Estate planning can be an overwhelming process. Whether it is your own estate or you are the executor for someone else, the checklist can seem never-ending. A financial advisor can help make sure your checklist is complete before you start checking the boxes.
One of those items on the checklist is probate, the legal process that confirms the executor’s role. A will authorizes the executor to act on behalf of an estate, but an executor may seek confirmation of their authority from a court through a letter of probate.
You might be wondering why anyone would bother with this step.
Probate provides legal evidence of an executor’s authority to third parties. Depending on the estate, the amount of third parties you have to deal with can be quite numerous. These third parties can include financial institutions like banks and stock brokers, transfer agents, and government offices. A letter of probate can help this process move more smoothly. With an official confirmation of your identity and authority, third parties can transfer funds with peace of mind; they don’t have to worry about being liable for paying the wrong party. With some transactions, probate is not optional. With a few exceptions, land registry offices require probate to transfer land from the deceased to someone else.

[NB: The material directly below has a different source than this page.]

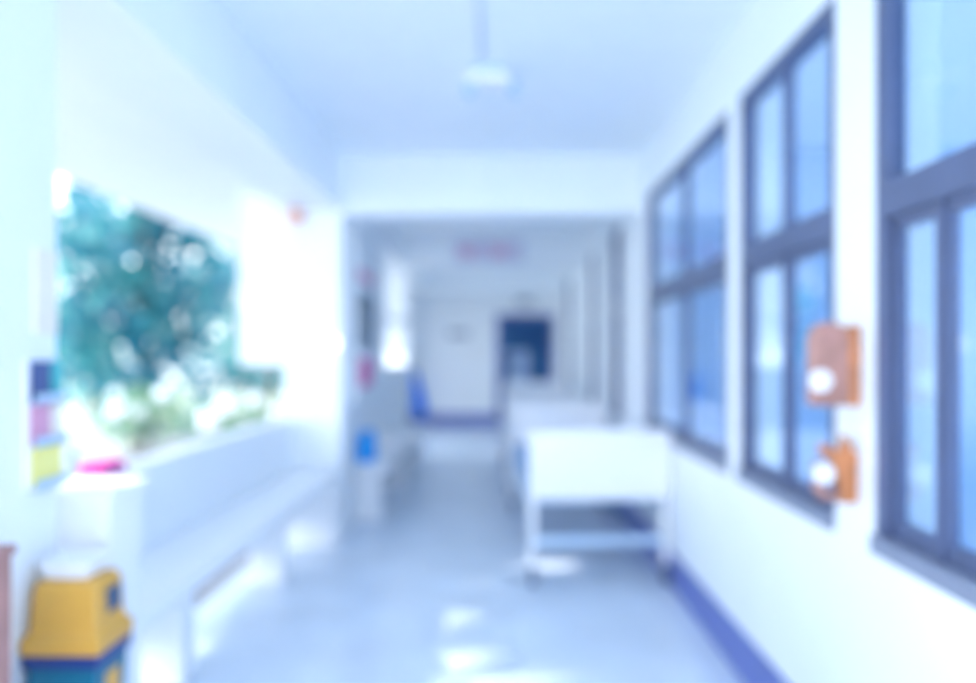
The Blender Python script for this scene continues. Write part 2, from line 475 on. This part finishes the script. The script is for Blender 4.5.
# folded magenta cloth and white cup on the parapet
bm = bmesh.new()
for k in range(4): box(bm, -0.055+0.004*k, 0.055-0.003*k, -0.09+0.005*k, 0.09-0.006*k, 0.013*k, 0.013*k+0.012)
o = link('folded_cloth', bm, M['magenta'], bevel=0.005); o.location = (-1.59, 2.80, 0.92)
tag(o, 'folded magenta cloth lying on the parapet behind the white cabinet', 'cloth')
bm = bmesh.new(); lathe(bm, [(0.045, 0), (0.06, 0.02), (0.065, 0.12), (0.06, 0.14), (0.03, 0.15)])
o = link('white_pot', bm, M['white'], smooth=True); o.location = (-1.59, 2.52, 0.92)
tag(o, 'round white pot on the parapet beside the magenta cloth', 'pot')

# ------------------------------------------------------------------ screen board beyond the bench column
t = thing('outdoor_board', 'large white board fixed outside the bench column, lower part in sun', 'board', (-1.77, 5.30, 0))
link('panel', boxes((-0.185, 0.17, -0.015, 0.015, 1.33, 2.42)), M['wall'], t)
link('frame', boxes((-0.20, -0.185, -0.025, 0.025, 1.31, 2.45), (-0.185, 0.17, -0.025, 0.025, 1.31, 1.33), (-0.185, 0.17, -0.025, 0.025, 2.42, 2.6)), M['white'], t)

# ------------------------------------------------------------------ ceiling fitting, conduit, sign
t = thing('ceiling_light', 'small white box light on the ceiling pipe', 'light', (-0.05, 3.6, ZC))
link('housing', boxes((-0.13, 0.10, -0.06, 0.06, -0.085, -0.028)), M['white'], t, bevel=0.01)
link('base_plate', boxes((-0.09, 0.07, -0.05, 0.05, -0.028, 0)), M['steel'], t)
for x in (-0.11, 0.125):
    bm = bmesh.new(); lathe(bm, [(0.02, -0.05), (0.036, 0.04), (0.034, 0.05)], (x, 0.0, -0.10), 'y', 16)
    link('lamp_head', bm, M['steel'], t, smooth=True)
bm = bmesh.new(); tube(bm, [(-0.09, -4, ZC-0.009), (-0.09, 3.53, ZC-0.009)], 0.008, 8)
tag(link('conduit', bm, M['ceil'], smooth=True), 'thin pale pipe running along the ceiling to the box light', 'pipe')
bm = bmesh.new(); tube(bm, [(-0.06, 3.67, ZC-0.009), (-0.06, 5.16, ZC-0.009), (-0.06, 5.166, ZC-0.03), (-0.06, 5.166, 2.45)], 0.007, 8)
tag(link('conduit', bm, M['ceil'], smooth=True), 'thin pale pipe from the box light down the nearest cross beam', 'pipe')
t = thing('hanging_sign', 'long sign with blurred red lettering on the second cross beam', 'sign', (-0.13, 8.5, 2.63))
link('board', boxes((-0.42, 0.42, -0.03, -0.002, -0.14, 0.14)), mat('pale sign', (0.66, 0.70, 0.84), 0.6), t)
bm = bmesh.new(); x = -0.36
while x < 0.33:
    wd = random.uniform(0.05, 0.08)
    box(bm, x, x+0.018, -0.034, -0.03, -0.07, 0.07); box(bm, x+0.018, x+wd, -0.034, -0.03, random.choice((-0.07, 0.0, 0.05)), 0.068)
    x += wd+0.025
link('lettering', bm, M['rose'], t)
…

Probate can also be used as an official timestamp. Some estate claims, like dependent’s relief or family law claims, have time limits. The limitation period begins with the date probate is initiated. If probate is not started, the potential claims on the estate may be allowed indefinitely.
What are some of the downsides of probate? It is a public document. If you want the estate to remain private, then probate is not going to be an appealing option. For many people, the worst part of probate is the fees, which are charged by the provincial government. Some provinces have flat fees, but most provinces have asset-based fees. This can quickly turn into a large headache for larger estates. Some rates are as high as 1.50%. If you have an estate of $1 million, your probate fee would be $15,000. Most people don’t part with that sum of money very easily.
Navigating probate successfully can be a tricky endeavor because there are so many factors to consider. Even the calculations of assets can vary provincially. In some provinces, debt can be deducted from the asset value, but these deductions are not consistent. Probate may be sidestepped in some cases: joint accounts will transfer to the surviving joint account holder depending on the terms of the account agreement. A death certificate may only be required for the asset transfer. In most cases, registered accounts like RRSPs, RIFs, TFSAs and life insurance policies can usually avoid probate, but since rules can vary from province to province, it is always best to seek professional advice in this matter. Other legal and tax implications should be considered in all cases, as unintended consequences can always arise. Avoiding probate for privacy reasons or to avoid fees can lead to even more expensive situations if professional advice is not sought.
Estate planning is more than just managing assets; it’s about managing a legacy. The legacy you leave should be a story of diligence. Consulting with a professional over the strategic use of probate will become part of the legacy you leave with your estate.